For the broker, that is.

He’s a thief.

Options can lower risk, as you know. But yes, he is probably worse than a used car salesman, but it doesn’t mean he is breaking the law.

Hang on, is the broker not just writing covered calls on her ETF holdings? That’s hardly an aggressive or irresponsible strategy. That’s what I’m seeing from Greenie’s post. Sorry, but this is far from a sure fire fraud or swindle. A covered call strategy on blue chips is a really low risk play, lower than owning just ETFs outright. Unless I’m missing something obvious here, I’m surprised a room of Charterholders don’t get this.

Sounds like she has a case against the broker. Both suitability and the Prudent Man Rule would apply. With the way the winds are blowing, the court would already be on her side.

Edit: I’m not implying fraud. The broker is probably just an idiot. But, you can get sued for that.

Why don’t you just ask her if she would be willing to provide you with a copy of her investment account statements for last year, including transactions?

FTFY

^ha

Given her income and approximation of assets, it is fairly possible that generating income may have been part of the objective, and writing covered calls would be a simple way to achieve that.

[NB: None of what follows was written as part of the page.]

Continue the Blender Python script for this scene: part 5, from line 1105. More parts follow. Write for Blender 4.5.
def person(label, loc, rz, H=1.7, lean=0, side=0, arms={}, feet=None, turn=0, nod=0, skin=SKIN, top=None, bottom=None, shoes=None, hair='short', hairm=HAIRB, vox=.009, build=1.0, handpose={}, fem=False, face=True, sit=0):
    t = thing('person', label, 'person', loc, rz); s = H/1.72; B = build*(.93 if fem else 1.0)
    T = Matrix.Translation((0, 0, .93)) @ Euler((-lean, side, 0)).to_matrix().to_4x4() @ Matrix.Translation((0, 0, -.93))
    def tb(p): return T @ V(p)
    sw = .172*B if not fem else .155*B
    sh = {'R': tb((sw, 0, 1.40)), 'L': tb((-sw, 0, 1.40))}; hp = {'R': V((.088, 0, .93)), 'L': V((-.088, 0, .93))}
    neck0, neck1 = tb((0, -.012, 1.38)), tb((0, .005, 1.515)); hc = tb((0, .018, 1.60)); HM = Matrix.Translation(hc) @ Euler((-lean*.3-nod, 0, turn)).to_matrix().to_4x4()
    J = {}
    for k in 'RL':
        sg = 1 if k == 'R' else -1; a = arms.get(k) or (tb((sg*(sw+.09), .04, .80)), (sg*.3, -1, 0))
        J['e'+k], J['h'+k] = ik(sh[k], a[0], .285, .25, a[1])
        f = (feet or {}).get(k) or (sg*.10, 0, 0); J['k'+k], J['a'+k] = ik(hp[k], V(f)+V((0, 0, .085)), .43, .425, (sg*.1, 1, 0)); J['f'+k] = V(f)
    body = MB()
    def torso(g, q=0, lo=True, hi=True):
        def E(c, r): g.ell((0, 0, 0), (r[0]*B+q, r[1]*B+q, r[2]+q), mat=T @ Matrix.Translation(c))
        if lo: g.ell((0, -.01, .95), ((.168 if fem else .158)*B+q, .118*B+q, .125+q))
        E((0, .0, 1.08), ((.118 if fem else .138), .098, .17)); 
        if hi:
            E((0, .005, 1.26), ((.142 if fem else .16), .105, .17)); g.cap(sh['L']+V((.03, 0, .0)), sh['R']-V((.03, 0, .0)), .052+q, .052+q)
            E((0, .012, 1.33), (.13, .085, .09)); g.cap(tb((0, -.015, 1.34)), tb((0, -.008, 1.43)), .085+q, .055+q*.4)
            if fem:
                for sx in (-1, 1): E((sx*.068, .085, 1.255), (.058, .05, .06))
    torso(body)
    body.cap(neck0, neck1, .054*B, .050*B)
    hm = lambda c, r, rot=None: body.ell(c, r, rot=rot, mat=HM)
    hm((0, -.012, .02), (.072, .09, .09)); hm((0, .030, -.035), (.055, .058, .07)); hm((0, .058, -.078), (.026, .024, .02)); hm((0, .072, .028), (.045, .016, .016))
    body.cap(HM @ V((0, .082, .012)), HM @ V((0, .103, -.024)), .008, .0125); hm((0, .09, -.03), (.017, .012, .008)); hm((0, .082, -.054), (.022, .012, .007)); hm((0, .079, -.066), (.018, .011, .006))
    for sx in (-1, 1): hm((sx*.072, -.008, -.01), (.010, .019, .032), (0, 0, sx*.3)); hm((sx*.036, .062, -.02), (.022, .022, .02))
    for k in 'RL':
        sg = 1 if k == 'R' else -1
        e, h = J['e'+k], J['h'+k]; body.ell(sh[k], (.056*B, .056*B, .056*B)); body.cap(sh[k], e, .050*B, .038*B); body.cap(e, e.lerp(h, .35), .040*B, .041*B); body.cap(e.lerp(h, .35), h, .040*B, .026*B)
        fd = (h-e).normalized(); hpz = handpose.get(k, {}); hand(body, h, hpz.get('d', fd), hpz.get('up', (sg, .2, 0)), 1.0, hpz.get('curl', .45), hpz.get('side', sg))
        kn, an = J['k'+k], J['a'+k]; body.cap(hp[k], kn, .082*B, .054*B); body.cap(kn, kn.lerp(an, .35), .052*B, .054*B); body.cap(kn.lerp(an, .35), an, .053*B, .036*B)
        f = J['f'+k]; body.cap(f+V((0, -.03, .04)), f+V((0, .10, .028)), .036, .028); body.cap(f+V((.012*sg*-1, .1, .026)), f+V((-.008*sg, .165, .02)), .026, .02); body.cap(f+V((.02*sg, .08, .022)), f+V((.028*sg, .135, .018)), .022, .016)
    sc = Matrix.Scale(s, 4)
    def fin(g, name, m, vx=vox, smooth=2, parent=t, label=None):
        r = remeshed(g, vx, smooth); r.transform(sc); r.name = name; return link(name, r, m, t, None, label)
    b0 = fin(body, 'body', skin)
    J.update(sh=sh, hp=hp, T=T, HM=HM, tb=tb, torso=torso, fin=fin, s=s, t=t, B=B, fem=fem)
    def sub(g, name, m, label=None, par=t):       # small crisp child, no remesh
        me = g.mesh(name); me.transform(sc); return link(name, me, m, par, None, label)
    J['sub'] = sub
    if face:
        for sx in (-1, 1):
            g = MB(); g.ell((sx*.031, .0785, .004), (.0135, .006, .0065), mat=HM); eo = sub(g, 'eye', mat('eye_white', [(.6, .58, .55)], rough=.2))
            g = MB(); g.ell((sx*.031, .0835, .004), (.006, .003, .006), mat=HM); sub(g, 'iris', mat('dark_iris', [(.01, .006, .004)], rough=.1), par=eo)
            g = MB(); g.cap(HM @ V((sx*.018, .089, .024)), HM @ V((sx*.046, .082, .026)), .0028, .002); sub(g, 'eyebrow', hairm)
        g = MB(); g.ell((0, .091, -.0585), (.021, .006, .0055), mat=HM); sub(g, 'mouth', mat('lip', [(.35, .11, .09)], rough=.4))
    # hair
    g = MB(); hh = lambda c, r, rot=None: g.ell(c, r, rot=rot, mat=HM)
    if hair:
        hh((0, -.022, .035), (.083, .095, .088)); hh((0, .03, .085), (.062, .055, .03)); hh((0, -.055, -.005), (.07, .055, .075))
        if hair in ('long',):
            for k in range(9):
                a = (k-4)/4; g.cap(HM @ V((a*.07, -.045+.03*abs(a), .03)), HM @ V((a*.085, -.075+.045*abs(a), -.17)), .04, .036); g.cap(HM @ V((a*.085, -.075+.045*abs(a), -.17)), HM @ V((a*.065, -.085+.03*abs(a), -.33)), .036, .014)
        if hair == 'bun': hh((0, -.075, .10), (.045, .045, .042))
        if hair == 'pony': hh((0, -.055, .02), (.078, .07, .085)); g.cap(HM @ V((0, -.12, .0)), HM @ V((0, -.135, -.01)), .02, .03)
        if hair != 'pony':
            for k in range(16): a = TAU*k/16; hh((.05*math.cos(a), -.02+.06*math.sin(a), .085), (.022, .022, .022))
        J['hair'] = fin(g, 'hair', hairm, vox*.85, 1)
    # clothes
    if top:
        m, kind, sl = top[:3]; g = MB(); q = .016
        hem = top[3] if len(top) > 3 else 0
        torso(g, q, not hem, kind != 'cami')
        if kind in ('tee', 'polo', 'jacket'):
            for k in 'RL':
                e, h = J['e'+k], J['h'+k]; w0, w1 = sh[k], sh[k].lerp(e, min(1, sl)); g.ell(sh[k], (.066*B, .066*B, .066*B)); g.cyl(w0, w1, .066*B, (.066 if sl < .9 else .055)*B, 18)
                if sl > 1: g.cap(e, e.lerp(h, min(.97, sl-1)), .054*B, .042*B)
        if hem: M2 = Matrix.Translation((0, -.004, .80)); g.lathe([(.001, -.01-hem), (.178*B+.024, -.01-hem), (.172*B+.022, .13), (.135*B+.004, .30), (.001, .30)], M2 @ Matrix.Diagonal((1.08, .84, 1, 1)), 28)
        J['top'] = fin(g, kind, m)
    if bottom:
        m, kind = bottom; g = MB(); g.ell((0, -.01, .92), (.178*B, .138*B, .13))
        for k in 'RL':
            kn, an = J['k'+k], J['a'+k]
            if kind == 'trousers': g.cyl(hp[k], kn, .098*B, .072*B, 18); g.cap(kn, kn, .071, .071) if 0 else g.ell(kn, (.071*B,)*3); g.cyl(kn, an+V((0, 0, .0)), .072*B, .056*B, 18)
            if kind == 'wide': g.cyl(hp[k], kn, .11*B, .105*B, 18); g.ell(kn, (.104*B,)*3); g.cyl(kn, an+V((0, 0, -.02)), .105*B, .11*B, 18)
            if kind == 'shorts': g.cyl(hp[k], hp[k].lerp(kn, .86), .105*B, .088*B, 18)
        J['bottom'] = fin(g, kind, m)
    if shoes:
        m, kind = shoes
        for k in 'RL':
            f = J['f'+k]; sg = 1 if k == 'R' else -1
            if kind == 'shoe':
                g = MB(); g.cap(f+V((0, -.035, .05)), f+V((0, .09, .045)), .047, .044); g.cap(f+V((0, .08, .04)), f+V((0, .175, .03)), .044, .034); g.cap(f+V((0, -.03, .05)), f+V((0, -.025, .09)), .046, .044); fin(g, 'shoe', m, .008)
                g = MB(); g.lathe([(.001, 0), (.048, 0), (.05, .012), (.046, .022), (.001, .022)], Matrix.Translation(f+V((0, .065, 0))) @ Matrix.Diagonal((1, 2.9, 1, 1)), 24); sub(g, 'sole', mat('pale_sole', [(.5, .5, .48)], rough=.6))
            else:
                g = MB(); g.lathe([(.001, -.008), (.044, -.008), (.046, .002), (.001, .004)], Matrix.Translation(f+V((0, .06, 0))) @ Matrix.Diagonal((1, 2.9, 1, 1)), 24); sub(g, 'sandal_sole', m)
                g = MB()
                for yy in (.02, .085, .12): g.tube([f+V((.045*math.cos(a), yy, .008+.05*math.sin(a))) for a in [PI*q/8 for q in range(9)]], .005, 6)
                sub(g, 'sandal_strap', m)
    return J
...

She could try negotiating fees down, but it seems premature to throw a broker to the wolves for a loss in a choppy market.

$10k in fees on a $400k account isn’t even ridiculous, it’s less than Canadian mutual funds charge in MER. And this is a custom account. And again, writing covered calls on broad based ETFs is a reasonable suitable strategy for someone trying to maximize income. Quite frankly, I don’t even think this broker is that far offside at all. He might be a bit expensive, I don’t know U.S. fees for this stuff. But everyone raging on this guy for *gasp* writing options sound like a bunch of clueless people with zero knowledge of finance.